In the Spirit of Leap Day…Email Design

Originally posted February 29, 2016.

With this unique day, I thought it appropriate to share how I personally leapt {silly humor} ahead in Email Design over the past two years. It wasn’t easy or pretty. At times, I found myself printing out pages of code in order to troubleshoot broken table tags, sitting through tutorial after tutorial, asking a million questions to the coding community, and banging my head off the wall when I felt completely lost. {⨂ Outlook is my nemesis ⨂}. It’s been a frustrating ride but I’ve finally made it into the promised land of responsive design. 

Take a look at the before and after {cringe}!

I think it’s important to show how far the progression has evolved even if it makes me a little embarrassed. To the naked eye, these designs may look okay but the emails to the right and left of the center screen are not responsive designs.

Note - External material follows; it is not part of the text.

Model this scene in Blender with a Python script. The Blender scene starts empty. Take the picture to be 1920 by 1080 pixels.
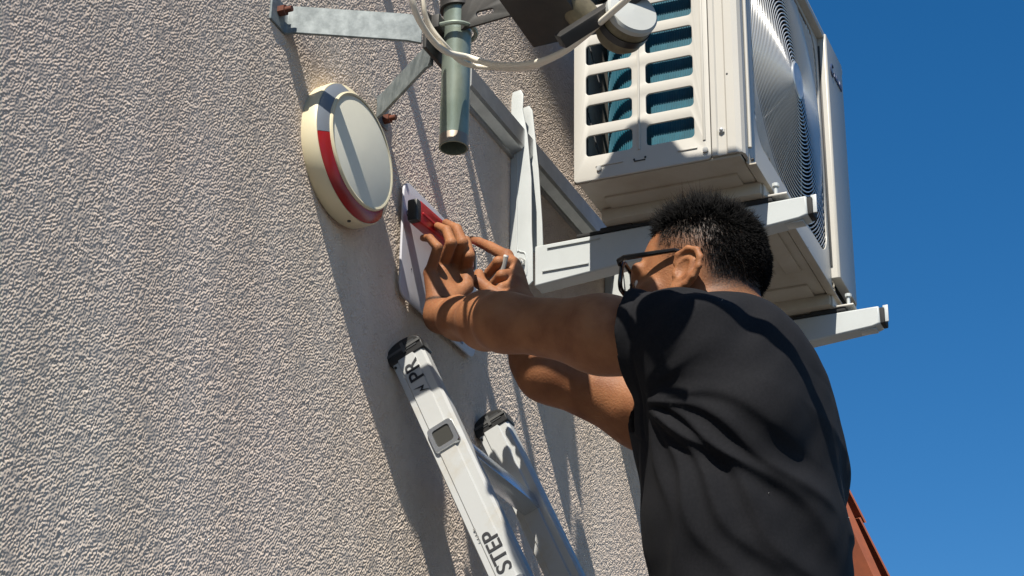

Not only are they not responsive but they’re compiled mostly of images verse a healthy mix of text AND images. In the beginning stages of learning, I thought that the layouts I desired could only be obtained by implementing heavy elaborate image elements created outside of the coding. Although I still believe images to be wonderful when properly used in email designs, I personally feel it’s best to use an 80/20 hybrid. This is not a hard-and-fast rule, just something that works for me! I try to make eighty percent of my email tailored to text, buttons, color, and elements written directly into the code. The remaining twenty percent is left to the images (the cleaner the  better). This will ensure that your email audience is still viewing your original brainchild, even if it’s a simplified version. This can happen when clients turn off their ability to view images within their email software or browser, therefore creating empty boxes. Another little tip I picked up to troubleshoot this problem, use your alt text! In the case that the blank box appears, your audience will still know what’s “suppose” to be in it’s place. 

Now the center design, that is fully responsive. The only glitch was troubleshooting the background in Outlook. That explanation is for another day!
I would be a fool to state that I now know everything about responsive design. Quite the opposite! I find myself constantly learning with every email blast and analytic report. I want to challenge myself by pushing the boundaries even further translating beautiful functional design to every client. The most important shift into this responsive world has been rearranging my own thought process and approach to developing functional and eye-catching layouts. I view this shifted mindset as entering into a more mathematical perspective where percentages and pixel widths need to be calculated in advance to communicate and ensure proper functioning within the email itself. Once a general framework is pieced together, much like a puzzle, I start to rearrange and shift the content and art back into this designed layout. 

Nothing fancy just the basics. I start by sketching out the framework into sections that will translate into tables and rows. Laying this foundation will give me the flexibility later with my design. Even if it’s very loose, I am able to break the email into parts so that if I need to troubleshoot, it doesn’t feel too overwhelming in finding the problem and/or working on a seperate section until I figure out the answer. On the days the design finally comes together as a whole, I feel like a code breaker! 

Throughout the process, TEST, TEST, AND TEST your email. This is very important to maintaining your own sanity. When I first started designing emails, I used a free testing site called Putsmail by Litmus. I would lug two computers home to make sure my emails were rendering properly on both Mac and PC. Today, I’m lucky to say that I’ve finally been granted permission to purchase the full Litmus software which allows me the ability to test designs across several email clients and on different devices in order to ensure success when sent. Additional perks with the software include live email coding and cleaning, analytic reports, page testing and comparing between devices and views (as seen below), spam filter tests and so much more! No, I’m not a spokesperson for Litmus. I just think it’s made my life ten times easier and I want to share it with you!

To wrap things up, there are so many ways to learn and teach yourself responsive design. For me, it was beneficial to first break down the code in order to truly understand the lingo and functioning behind each moving part within the email. I’d like to think this has helped me in understanding and troubleshooting certain roadblocks that would otherwise have frustrated me in the long-term. It was also helpful to download some free responsive design layouts and work off of them when I first transitioned into this world. There is also an amazing community of open source help out there that’s only a google away! If you’re caught in a time crunch, I’ve even signed on for coding help and paid a small fee to enlist the help of an expert when I was at my whits end. The resources are endless, find them and use them! 

Email design can be learned and in my opinion and experience is best learned by doing. You will get discouraged, but keep going. The feeling of accomplishment when you solve even the smallest problem is worth it. Happy emailing!